■ INFORMATION SUPPLIED
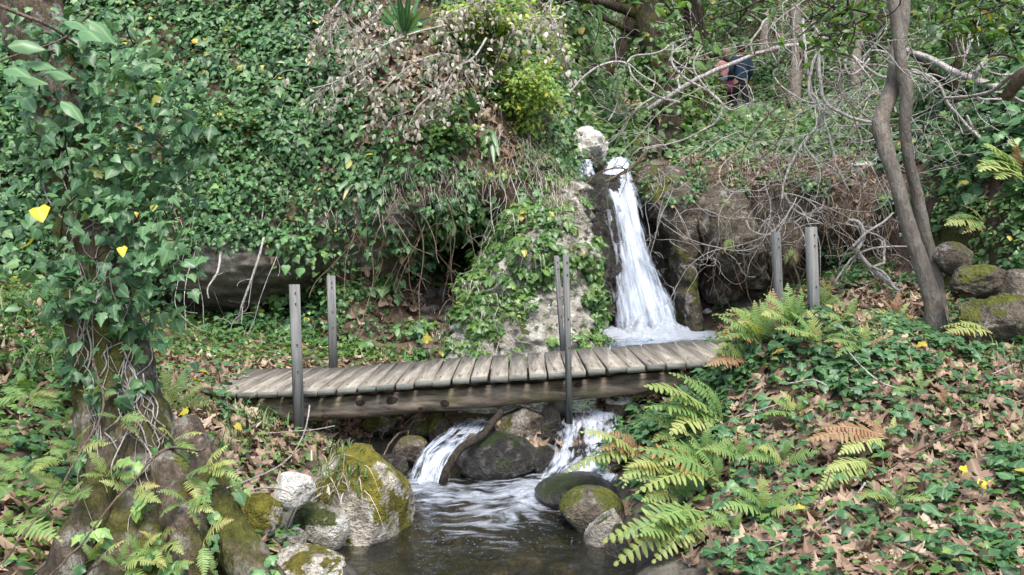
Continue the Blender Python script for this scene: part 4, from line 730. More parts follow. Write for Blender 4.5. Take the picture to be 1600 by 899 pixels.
fern(1135, 672, [(1000, 590, Y, .25), (1012, 640, G, .3), (1035, 665, Y, .3), (1060, 570, G, .15), (1105, 590, G, .1), (1042, 612, G, .25)], 'pale fern reaching leftwards over the deck edge')
fern(1012, 728, [(905, 668, Y, .25), (930, 690, B_, .2), (896, 728, Y, .3), (958, 665, B_, .1), (975, 760, G, .3)], 'yellow and brown fern hanging over the right hand cascade')
fern(1128, 768, [(1080, 690, G, .1), (1005, 712, G, .25), (1012, 760, Y, .3), (1120, 700, G, .05)], 'green fern with an upright pointed frond above the lowest fern')
fern(1112, 822, [(965, 858, Y, .3), (985, 888, Y, .35), (1010, 816, G, .3), (1048, 880, Y, .35), (975, 838, G, .32)], 'lowest pale yellow fern arching over the pool edge')
fern(1150, 850, [(1112, 795, G, .1), (1160, 800, G, .05), (1098, 812, G, .2)], 'small green fern in litter right of the lowest pale fern')
fern(1165, 735, [(1120, 676, G, .1), (1150, 668, G, .05), (1195, 690, G, .1), (1205, 712, G, .2), (1100, 700, G, .2)], 'drooping green fern clump in the middle of the leafy bank')
fern(1392, 700, [(1255, 688, B_, .15), (1280, 668, B_, .1), (1340, 652, B_, 0), (1402, 648, Y, .0), (1310, 712, Y, .2)], 'rusty orange brown fern in the middle of the leafy bank')
fern(1365, 740, [(1272, 765, Y, .2), (1285, 738, Y, .15), (1340, 718, G, .05)], 'single yellow green fern just below the rusty one')
fern(1478, 648, [(1455, 604, B_, 0), (1472, 598, B_, 0), (1500, 622, B_, .05)], 'small rust coloured fern standing alone on the upper bank')
fern(1372, 540, [(1310, 535, Y, .1), (1322, 515, Y, .05), (1360, 508, G, 0), (1400, 520, Y, .05)], 'yellowing fern on the bank below the dry pinkish fern')
fern(1430, 622, [(1405, 585, G, .05), (1440, 570, G, 0), (1462, 590, G, .05), (1395, 610, G, .1)], 'soft green fern in ivy below the twin trunk')
fern(1600, 290, [(1540, 215, Y, .3), (1535, 245, G, .35), (1550, 275, Y, .35), (1590, 205, B_, .2), (1565, 228, G, .3), (1530, 262, Y, .4)], 'bright yellow and orange fern at the edge of the ivy slope', d=4.9)
fern(1548, 352, [(1478, 352, Y, .2), (1482, 335, G, .15), (1510, 320, G, .1), (1520, 368, G, .2)], 'pale fern growing above the mossy rock lip', d=6.1)
fern(1340, 835, [(1375, 852, B_, .15), (1320, 800, B_, .05)], 'curled brown dead fern low on the leafy bank')
fern(1545, 520, [(1478, 505, Y, .1), (1470, 520, Y, .15)], 'thin yellow fern at the foot of the big brown boulder')
fern(268, 655, [(332, 632, G, .1), (318, 598, Y, .05), (285, 572, G, .0), (250, 570, Y, .05), (228, 595, Y, .1), (322, 612, G, .15), (245, 632, G, .1)], 'pale green fern between the ivy tree and the bridge', d=3.9)
for k, (px, py, L, dd, lab) in enumerate([(30, 760, 62, 3.0, 'mid green fern low beside the ivy tree roots'), (90, 742, 52, 3.0, 'fern against the mossy foot of the ivy tree'), (20, 850, 66, 2.7, 'dark green fern in the lowest corner'), (40, 640, 58, 3.6, 'feathery fern behind the ivy tree in brown leaves'), (105, 800, 46, 2.8, 'yellow green fern among trailing stems'), (-20, 700, 60, 3.2, 'fern cut by the edge of the view'), (95, 680, 44, 3.4, 'fine fern halfway up the slope behind the ivy tree')]):
    fern(px, py, [(px + L * math.cos(a) * random.uniform(.8, 1.2), py - L * math.sin(a) * random.uniform(.6, 1) , random.choice([G, G, Y] if k != 2 else [G]), random.uniform(-.1, .15)) for a in np.linspace(.1, 3.0, 6)], lab, d=dd)
fern(842, 150, [(800, 120, Y, .2), (820, 95, G, .2), (868, 110, Y, .2), (885, 140, G, .2), (790, 150, G, .3), (850, 165, Y, .35), (880, 165, Y, .3)], 'pale yellow green fern high on the cliff corner above the outcrop', lift=.1)
fern(1130, 310, [(1128, 345, G, .1), (1140, 338, Y, .1)], 'tiny yellow fern hanging under the rooty bank beside the buttress', lift=.02)
fern(1140, 372, [(1135, 398, G, .1), (1150, 394, G, .1), (1142, 400, G, .05)], 'tiny bright green fern hanging in the hollow', lift=.02)
fern(1235, 385, [(1228, 415, G, .1), (1245, 412, Y, .1)], 'tiny pale fern hanging between the far posts', lift=.02)
# ------------------------------------------------------------------ strap-leaved plants
def strap(px, py, tips, w, m, label, lift=.05, d=None):
    p, n, dh = hit(px, py)
    if d: p, dh = P(px, py, d), d
    p = p + n * lift; e = empty('strap_leaved_plant', p, label, 'plant'); dh2 = dh - lift
    for (tx, ty, arch) in tips:
        q = P(tx, ty, dh2 - random.uniform(.0, .25)) - p; L = np.linalg.norm(q); s = np.linspace(0, 1, 12)[:, None]; c = q * s + np.array([0, -.25, 1.]) * arch * L * (s - s ** 2) * 2
        tg = nrmz(np.gradient(c, axis=0)); side = nrmz(np.cross(tg, [0.1, -1., .25])); hw = w * np.sin(np.pi * np.clip(s * .93 + .07, 0, 1)) ** .6; nn = np.cross(side, tg); mb = MB()
        V = np.vstack([c - side * hw, c - nn * hw * .35, c + side * hw]); i = np.arange(11); Q = np.vstack([np.stack([i, i + 12, i + 13, i + 1], -1), np.stack([i + 12, i + 24, i + 25, i + 13], -1)]); r1 = random.random()
        u = np.concatenate([np.full(12, -.4), np.zeros(12), np.full(12, .4)]); o = mb.add(V, Q, np.stack([np.full(36, r1), np.full(36, random.uniform(.1, .8)), u, np.tile(s[:, 0], 3)], -1)); mb.build('blade', M[m], e, True).location = (0, 0, 0)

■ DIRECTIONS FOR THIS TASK
Retype everything in the material word for word, minus pictures.

■ PROBLEM SOLUTION
Continue the Blender Python script for this scene: part 4, from line 730. More parts follow. Write for Blender 4.5. Take the picture to be 1600 by 899 pixels.
fern(1135, 672, [(1000, 590, Y, .25), (1012, 640, G, .3), (1035, 665, Y, .3), (1060, 570, G, .15), (1105, 590, G, .1), (1042, 612, G, .25)], 'pale fern reaching leftwards over the deck edge')
fern(1012, 728, [(905, 668, Y, .25), (930, 690, B_, .2), (896, 728, Y, .3), (958, 665, B_, .1), (975, 760, G, .3)], 'yellow and brown fern hanging over the right hand cascade')
fern(1128, 768, [(1080, 690, G, .1), (1005, 712, G, .25), (1012, 760, Y, .3), (1120, 700, G, .05)], 'green fern with an upright pointed frond above the lowest fern')
fern(1112, 822, [(965, 858, Y, .3), (985, 888, Y, .35), (1010, 816, G, .3), (1048, 880, Y, .35), (975, 838, G, .32)], 'lowest pale yellow fern arching over the pool edge')
fern(1150, 850, [(1112, 795, G, .1), (1160, 800, G, .05), (1098, 812, G, .2)], 'small green fern in litter right of the lowest pale fern')
fern(1165, 735, [(1120, 676, G, .1), (1150, 668, G, .05), (1195, 690, G, .1), (1205, 712, G, .2), (1100, 700, G, .2)], 'drooping green fern clump in the middle of the leafy bank')
fern(1392, 700, [(1255, 688, B_, .15), (1280, 668, B_, .1), (1340, 652, B_, 0), (1402, 648, Y, .0), (1310, 712, Y, .2)], 'rusty orange brown fern in the middle of the leafy bank')
fern(1365, 740, [(1272, 765, Y, .2), (1285, 738, Y, .15), (1340, 718, G, .05)], 'single yellow green fern just below the rusty one')
fern(1478, 648, [(1455, 604, B_, 0), (1472, 598, B_, 0), (1500, 622, B_, .05)], 'small rust coloured fern standing alone on the upper bank')
fern(1372, 540, [(1310, 535, Y, .1), (1322, 515, Y, .05), (1360, 508, G, 0), (1400, 520, Y, .05)], 'yellowing fern on the bank below the dry pinkish fern')
fern(1430, 622, [(1405, 585, G, .05), (1440, 570, G, 0), (1462, 590, G, .05), (1395, 610, G, .1)], 'soft green fern in ivy below the twin trunk')
fern(1600, 290, [(1540, 215, Y, .3), (1535, 245, G, .35), (1550, 275, Y, .35), (1590, 205, B_, .2), (1565, 228, G, .3), (1530, 262, Y, .4)], 'bright yellow and orange fern at the edge of the ivy slope', d=4.9)
fern(1548, 352, [(1478, 352, Y, .2), (1482, 335, G, .15), (1510, 320, G, .1), (1520, 368, G, .2)], 'pale fern growing above the mossy rock lip', d=6.1)
fern(1340, 835, [(1375, 852, B_, .15), (1320, 800, B_, .05)], 'curled brown dead fern low on the leafy bank')
fern(1545, 520, [(1478, 505, Y, .1), (1470, 520, Y, .15)], 'thin yellow fern at the foot of the big brown boulder')
fern(268, 655, [(332, 632, G, .1), (318, 598, Y, .05), (285, 572, G, .0), (250, 570, Y, .05), (228, 595, Y, .1), (322, 612, G, .15), (245, 632, G, .1)], 'pale green fern between the ivy tree and the bridge', d=3.9)
for k, (px, py, L, dd, lab) in enumerate([(30, 760, 62, 3.0, 'mid green fern low beside the ivy tree roots'), (90, 742, 52, 3.0, 'fern against the mossy foot of the ivy tree'), (20, 850, 66, 2.7, 'dark green fern in the lowest corner'), (40, 640, 58, 3.6, 'feathery fern behind the ivy tree in brown leaves'), (105, 800, 46, 2.8, 'yellow green fern among trailing stems'), (-20, 700, 60, 3.2, 'fern cut by the edge of the view'), (95, 680, 44, 3.4, 'fine fern halfway up the slope behind the ivy tree')]):
    fern(px, py, [(px + L * math.cos(a) * random.uniform(.8, 1.2), py - L * math.sin(a) * random.uniform(.6, 1) , random.choice([G, G, Y] if k != 2 else [G]), random.uniform(-.1, .15)) for a in np.linspace(.1, 3.0, 6)], lab, d=dd)
fern(842, 150, [(800, 120, Y, .2), (820, 95, G, .2), (868, 110, Y, .2), (885, 140, G, .2), (790, 150, G, .3), (850, 165, Y, .35), (880, 165, Y, .3)], 'pale yellow green fern high on the cliff corner above the outcrop', lift=.1)
fern(1130, 310, [(1128, 345, G, .1), (1140, 338, Y, .1)], 'tiny yellow fern hanging under the rooty bank beside the buttress', lift=.02)
fern(1140, 372, [(1135, 398, G, .1), (1150, 394, G, .1), (1142, 400, G, .05)], 'tiny bright green fern hanging in the hollow', lift=.02)
fern(1235, 385, [(1228, 415, G, .1), (1245, 412, Y, .1)], 'tiny pale fern hanging between the far posts', lift=.02)
# ------------------------------------------------------------------ strap-leaved plants
def strap(px, py, tips, w, m, label, lift=.05, d=None):
    p, n, dh = hit(px, py)
    if d: p, dh = P(px, py, d), d
    p = p + n * lift; e = empty('strap_leaved_plant', p, label, 'plant'); dh2 = dh - lift
    for (tx, ty, arch) in tips:
        q = P(tx, ty, dh2 - random.uniform(.0, .25)) - p; L = np.linalg.norm(q); s = np.linspace(0, 1, 12)[:, None]; c = q * s + np.array([0, -.25, 1.]) * arch * L * (s - s ** 2) * 2
        tg = nrmz(np.gradient(c, axis=0)); side = nrmz(np.cross(tg, [0.1, -1., .25])); hw = w * np.sin(np.pi * np.clip(s * .93 + .07, 0, 1)) ** .6; nn = np.cross(side, tg); mb = MB()
        V = np.vstack([c - side * hw, c - nn * hw * .35, c + side * hw]); i = np.arange(11); Q = np.vstack([np.stack([i, i + 12, i + 13, i + 1], -1), np.stack([i + 12, i + 24, i + 25, i + 13], -1)]); r1 = random.random()
        u = np.concatenate([np.full(12, -.4), np.zeros(12), np.full(12, .4)]); o = mb.add(V, Q, np.stack([np.full(36, r1), np.full(36, random.uniform(.1, .8)), u, np.tile(s[:, 0], 3)], -1)); mb.build('blade', M[m], e, True).location = (0, 0, 0)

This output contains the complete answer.